→ Directions for this task
Set down the full listing exactly as given. Any pictures are to be left out.

→ Data segment
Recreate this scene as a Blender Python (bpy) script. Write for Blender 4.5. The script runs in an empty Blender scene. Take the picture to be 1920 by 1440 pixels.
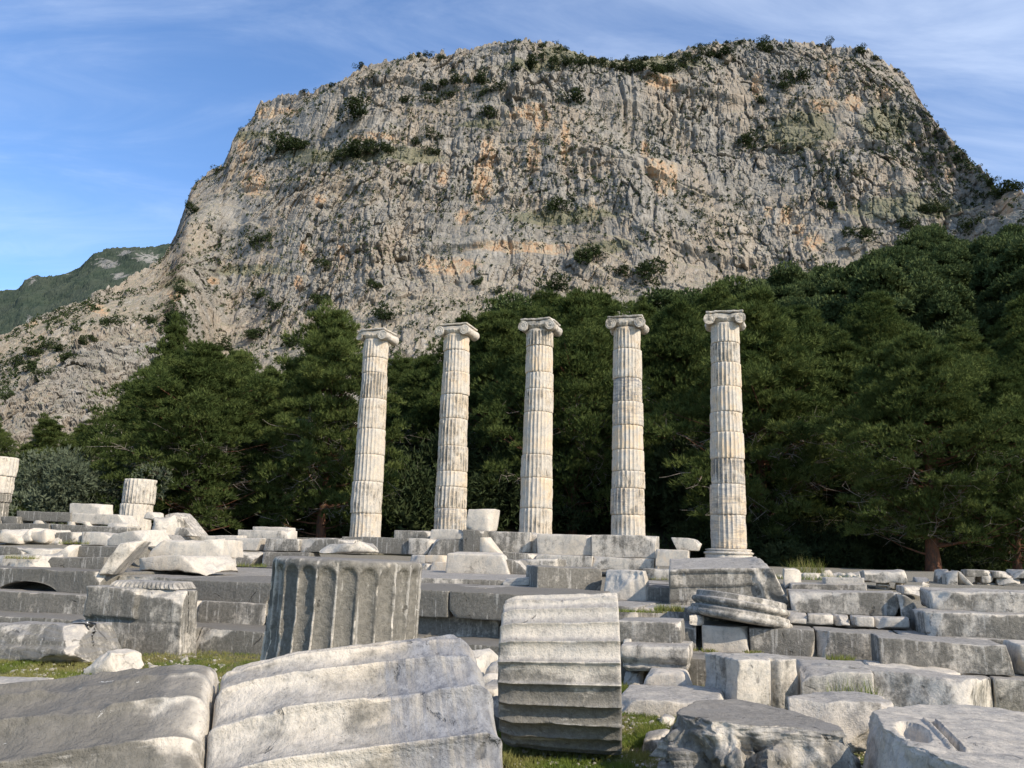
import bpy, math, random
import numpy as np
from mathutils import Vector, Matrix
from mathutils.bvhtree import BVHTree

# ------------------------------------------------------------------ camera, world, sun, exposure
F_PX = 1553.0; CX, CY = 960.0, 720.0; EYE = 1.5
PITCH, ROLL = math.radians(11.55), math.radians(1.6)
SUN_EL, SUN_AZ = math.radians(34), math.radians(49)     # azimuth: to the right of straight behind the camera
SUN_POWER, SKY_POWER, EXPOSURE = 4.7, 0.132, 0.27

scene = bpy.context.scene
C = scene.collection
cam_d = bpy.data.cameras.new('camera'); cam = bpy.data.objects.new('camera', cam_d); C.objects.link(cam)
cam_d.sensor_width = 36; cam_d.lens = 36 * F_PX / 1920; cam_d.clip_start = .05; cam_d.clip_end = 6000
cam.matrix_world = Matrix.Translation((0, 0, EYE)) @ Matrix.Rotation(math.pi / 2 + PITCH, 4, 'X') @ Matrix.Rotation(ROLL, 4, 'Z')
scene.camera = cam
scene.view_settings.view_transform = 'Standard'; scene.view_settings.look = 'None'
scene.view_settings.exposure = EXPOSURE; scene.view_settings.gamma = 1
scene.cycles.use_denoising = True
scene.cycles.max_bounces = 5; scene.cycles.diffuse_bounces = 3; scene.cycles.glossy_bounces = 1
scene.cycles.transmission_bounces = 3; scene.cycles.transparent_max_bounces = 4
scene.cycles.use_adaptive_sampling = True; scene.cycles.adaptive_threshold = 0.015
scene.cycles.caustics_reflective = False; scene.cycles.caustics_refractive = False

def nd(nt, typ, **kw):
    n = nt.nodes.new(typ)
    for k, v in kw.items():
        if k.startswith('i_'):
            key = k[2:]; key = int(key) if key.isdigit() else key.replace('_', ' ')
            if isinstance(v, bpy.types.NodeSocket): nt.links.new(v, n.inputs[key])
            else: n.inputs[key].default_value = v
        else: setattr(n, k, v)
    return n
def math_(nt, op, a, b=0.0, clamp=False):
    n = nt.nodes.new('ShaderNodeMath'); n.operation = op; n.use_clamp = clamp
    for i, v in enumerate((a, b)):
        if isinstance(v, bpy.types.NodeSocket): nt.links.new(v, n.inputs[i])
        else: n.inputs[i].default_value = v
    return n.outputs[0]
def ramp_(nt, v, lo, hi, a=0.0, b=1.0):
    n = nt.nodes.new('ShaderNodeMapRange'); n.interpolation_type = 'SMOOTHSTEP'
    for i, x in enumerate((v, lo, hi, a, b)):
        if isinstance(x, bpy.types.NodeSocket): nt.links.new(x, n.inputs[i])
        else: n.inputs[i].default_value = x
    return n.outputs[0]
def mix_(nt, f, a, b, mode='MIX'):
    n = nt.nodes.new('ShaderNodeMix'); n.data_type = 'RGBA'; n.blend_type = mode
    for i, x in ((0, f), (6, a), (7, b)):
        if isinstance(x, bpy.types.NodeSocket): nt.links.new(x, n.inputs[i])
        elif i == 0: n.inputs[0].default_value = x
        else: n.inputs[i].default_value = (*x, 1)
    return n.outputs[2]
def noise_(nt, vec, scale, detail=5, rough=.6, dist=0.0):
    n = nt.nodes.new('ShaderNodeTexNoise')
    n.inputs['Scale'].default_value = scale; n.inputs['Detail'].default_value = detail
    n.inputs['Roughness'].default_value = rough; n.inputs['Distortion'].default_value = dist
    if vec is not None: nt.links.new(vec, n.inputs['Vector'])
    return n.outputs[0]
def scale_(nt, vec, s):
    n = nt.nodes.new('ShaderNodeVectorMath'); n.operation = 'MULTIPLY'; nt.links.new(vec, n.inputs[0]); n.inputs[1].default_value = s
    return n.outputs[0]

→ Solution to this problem
Recreate this scene as a Blender Python (bpy) script. Write for Blender 4.5. The script runs in an empty Blender scene. Take the picture to be 1920 by 1440 pixels.
import bpy, math, random
import numpy as np
from mathutils import Vector, Matrix
from mathutils.bvhtree import BVHTree

# ------------------------------------------------------------------ camera, world, sun, exposure
F_PX = 1553.0; CX, CY = 960.0, 720.0; EYE = 1.5
PITCH, ROLL = math.radians(11.55), math.radians(1.6)
SUN_EL, SUN_AZ = math.radians(34), math.radians(49)     # azimuth: to the right of straight behind the camera
SUN_POWER, SKY_POWER, EXPOSURE = 4.7, 0.132, 0.27

scene = bpy.context.scene
C = scene.collection
cam_d = bpy.data.cameras.new('camera'); cam = bpy.data.objects.new('camera', cam_d); C.objects.link(cam)
cam_d.sensor_width = 36; cam_d.lens = 36 * F_PX / 1920; cam_d.clip_start = .05; cam_d.clip_end = 6000
cam.matrix_world = Matrix.Translation((0, 0, EYE)) @ Matrix.Rotation(math.pi / 2 + PITCH, 4, 'X') @ Matrix.Rotation(ROLL, 4, 'Z')
scene.camera = cam
scene.view_settings.view_transform = 'Standard'; scene.view_settings.look = 'None'
scene.view_settings.exposure = EXPOSURE; scene.view_settings.gamma = 1
scene.cycles.use_denoising = True
scene.cycles.max_bounces = 5; scene.cycles.diffuse_bounces = 3; scene.cycles.glossy_bounces = 1
scene.cycles.transmission_bounces = 3; scene.cycles.transparent_max_bounces = 4
scene.cycles.use_adaptive_sampling = True; scene.cycles.adaptive_threshold = 0.015
scene.cycles.caustics_reflective = False; scene.cycles.caustics_refractive = False

def nd(nt, typ, **kw):
    n = nt.nodes.new(typ)
    for k, v in kw.items():
        if k.startswith('i_'):
            key = k[2:]; key = int(key) if key.isdigit() else key.replace('_', ' ')
            if isinstance(v, bpy.types.NodeSocket): nt.links.new(v, n.inputs[key])
            else: n.inputs[key].default_value = v
        else: setattr(n, k, v)
    return n
def math_(nt, op, a, b=0.0, clamp=False):
    n = nt.nodes.new('ShaderNodeMath'); n.operation = op; n.use_clamp = clamp
    for i, v in enumerate((a, b)):
        if isinstance(v, bpy.types.NodeSocket): nt.links.new(v, n.inputs[i])
        else: n.inputs[i].default_value = v
    return n.outputs[0]
def ramp_(nt, v, lo, hi, a=0.0, b=1.0):
    n = nt.nodes.new('ShaderNodeMapRange'); n.interpolation_type = 'SMOOTHSTEP'
    for i, x in enumerate((v, lo, hi, a, b)):
        if isinstance(x, bpy.types.NodeSocket): nt.links.new(x, n.inputs[i])
        else: n.inputs[i].default_value = x
    return n.outputs[0]
def mix_(nt, f, a, b, mode='MIX'):
    n = nt.nodes.new('ShaderNodeMix'); n.data_type = 'RGBA'; n.blend_type = mode
    for i, x in ((0, f), (6, a), (7, b)):
        if isinstance(x, bpy.types.NodeSocket): nt.links.new(x, n.inputs[i])
        elif i == 0: n.inputs[0].default_value = x
        else: n.inputs[i].default_value = (*x, 1)
    return n.outputs[2]
def noise_(nt, vec, scale, detail=5, rough=.6, dist=0.0):
    n = nt.nodes.new('ShaderNodeTexNoise')
    n.inputs['Scale'].default_value = scale; n.inputs['Detail'].default_value = detail
    n.inputs['Roughness'].default_value = rough; n.inputs['Distortion'].default_value = dist
    if vec is not None: nt.links.new(vec, n.inputs['Vector'])
    return n.outputs[0]
def scale_(nt, vec, s):
    n = nt.nodes.new('ShaderNodeVectorMath'); n.operation = 'MULTIPLY'; nt.links.new(vec, n.inputs[0]); n.inputs[1].default_value = s
    return n.outputs[0]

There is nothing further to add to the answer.